That Roger Waters was cutting-down bandmates and comrades at the kind of rate any self-regarding gunner would be proud of at the time of its original release in the early eighties will come as something of a surprise to those who consider ‘The Final Cut’ to be as philanthropic as its master would have us believe. Afterall, it is essentially a Roger Waters solo album. Staff Sergeants Dave Gilmour and Nick Mason were sidelined on wages, deployed only on an order-by-order basis whilst Private Wright had already been dismissed by Waters shortly after the recording of ‘The Wall’. So if this album has the foul-stench of the trenches and more than whiff of hypocrisy about it, then blame forward commander Waters, as it was he that sent the rest of the band scuttling for cover whilst recording got under way.
Originally planned as a kind of soundtrack from ‘The Wall’, ‘The Final Cut’ was to have featured versions of tracks recorded for the film and rejected material from the album sessions. Instead, it effectively turned into the first Roger Waters solo project and is sub-titled “A Requiem For The Post-War Dream, by Roger Waters, performed by Pink Floyd“. Not that any of it really mattered, as both ‘The Wall’ and ‘Animals’ were by and large Roger Waters creations, each being more delicately acerbic tapestries of rankled wits than either ‘Wish You Were Here’ or ‘Dark Side Of The Moon’ put together.
So how did it all come about? Weren’t all the anti-war and anti-establishment rushes first glimpsed and completed during ‘The Wall’? Well yes, and no. ‘The Final Cut’ reaches further back. Whereas ‘The Wall’ was chillingly hypothetical and surreal, ‘The Final Cut’ is rooted firmly in history. The meat-industry democracy was this time round not a faceless conveyor-belt of human flesh but an observable, well-defined gallery of experience. The cogs in the machine were this time ascribed real faces, real names, real families and real consequence (marital infidelity, fatherless children). Whereas ‘The Wall’ focused on notions of individuality, ‘The Final Cut’ traces such ideas around the wounds of Waters’ own family-history: Waters having lost his own father in the war in 1944. Simply put, when you tear down the wall it’s often the disturbed images of war and futility that confront you. And this is what you have here: the trace minerals of Water’s own troubled psychology wrestled into form by tragically pretty melodies and minimal, wasteland–like arrangements that only occasionally strike firm from the mix (the mortar shell arrangements of ‘Not Now John’ for instance)
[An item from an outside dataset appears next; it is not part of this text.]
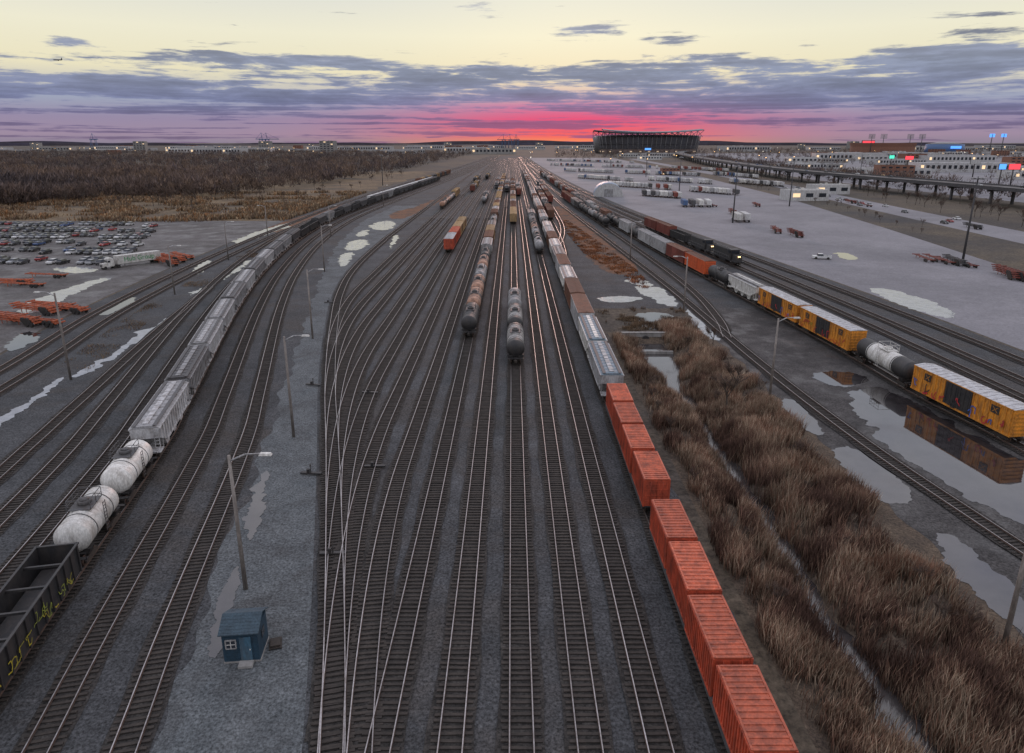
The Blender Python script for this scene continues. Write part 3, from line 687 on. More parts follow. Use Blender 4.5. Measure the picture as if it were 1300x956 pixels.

In 1983, Roger Waters published a poetic perspective of British politics dating back to the Second World War, and it’s a perspective that shapes ‘The Final Cut’. The lyrics include biting commentary on British politics during the office of Prime Minister Margaret Thatcher as well as chilling perspectives on the unseen events of World War II. The reinstatement of ‘When The Tigers Broke Free’ a track recorded in 1982 and featured in the movie soundtrack version of ‘The Wall’ is a testimony just how personal this album is, illustrating as it does the death of his own father to the strains of staggeringly moving male-voiced choir.
So there you have it: arguably the final Pink Floyd album. Only this time round it’s been totally remastered by those kind people at EMI who themselves have been gunning down staff as quickly as it takes to say anzio bridgehead.